Is this a pop quiz???
I think they work well together to destroy cultural norms and promote anti-social behavior. People are not naturally good all the time, in all circumstances. Floods of alien immigrants, importing their often violent cultural attitudes, cause an inevitable clash. Just read the headlines of any newspaper. Tell me again that mass Muslim immigration is good for Europe.
Any rule of law, yours or mine, requires respect and a certain virtue of character. Many immigrants lack that, coming from a society based on graft or tradional class/caste/tribal privilege. It takes TIME and effort to create a good citizen. Open borders means allowing our culture to be overwhelmed, our understanding of our Constitution of be watered down, schools dumbed down, etc. It's a burden we are not morally required to accept, this unlimited altruism toward the world's huddled masses. If you like open borders, are you also a 'one worlder', ie, would you like to see contracts between individuals replace the 'arbitrary' borders and laws of nations and states, or does a nation, such as the United States of America, have the right to set its own standards for admission, and set its own, very culturally specific norms for behavior (for example, laws against hard drugs, prostitution and gay marriage)? This is where libs and conservatives part company, with Randists somewhere (I guess, since I am not a Randist) in the middle.

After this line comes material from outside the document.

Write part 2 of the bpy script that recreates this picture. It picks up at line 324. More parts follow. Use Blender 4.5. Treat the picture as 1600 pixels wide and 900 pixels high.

Are you an economist? Do you teach at Auburn University, NYU or George Mason, by any chance?
No, I just have common sense, some experience with real people, and the right to express myself, until and unless JR or Mods intervene. To paraphrase George Putnam: This in one FReeper's opinion. I welcome yours.
>>"People are not naturally good all the time, in all circumstances.... It takes TIME and effort to create a good citizen." <<
That's what the 2nd Amendment is for. :)
Look, -- I've listened to George Putnam, and I listen to Dennis Prager nowadays, too. As an economist, I simply don't think "ideas" matter, I believe that only INCENTIVES matter (price signals, COSTS or consequences for certain behaviors, etc.)
People will "behave" themselves if there are CONSEQUENCES (penalties, punishments), and also rewards.
If those incentives are firmly in place, backed with a strong legal system - voila, a "civil society."
I realize there are economists - like James Buchanan, and many classical liberal philosophers, who think as you do -- that we only need to encourage an "ethics" of freedom an personal responsibility -- that if the social institutions are in place and people share common moral beliefs, THEN we will have a peaceful, civil market order.
I think all it takes is a hand gun, and the ability to enforce contracts. That's not cynical, it's just a realistic approach to human conduct. Sometimes "actions (or, to borrow from Mises' title, 'Human Actions') SPEAK LOUDER than words." (words, meaning: institutional beliefs, moral suasion, used to 'convince' people to "be good.")
And this approach has some empirical support: You ought to read some of the economics literature in the area of econ called, "Law & Economics" -- it suggests that micro level (decentralized) control of force, handguns, during the expansion of the West in the US for example, quite nicely worked to enforce property rights & promote civil conduct - for example. It is a very interesting area of study. I tend to "go there," to explain/understand the evolution of civil society.
I long ago abandoned Social Contractarianism as basically silly and vacuous -- lacking in any real, concrete social-policy content -- after studying it extensively.
And as historian Robert Higgs has observed, even with a firm "Constitution" designed to protect individual freedoms in place, -- there is always the loop hole of 'The Emergency Powers Act' allowing big government intrusions & regulations back in, at any time -- due to some "social emergency," dontcha know. Let's keep things nice & decentralized -- it works. Power corrupts, absolute power.... You should read Higgs' work, sometime; he has some keen insights, though it may seem (on the surface) that he's cynical & pessimistic. What he is doing is calling for the "solution" of Hayekian spontaneous order as opposed to social contract, because he understands that people respond to incentives, and government officials are "self-interested maximizers" who can't be trusted -- or rather, CAN be trusted, to follow their OWN self-interests ...as economists predict!
Hope you find these thoughts helpful!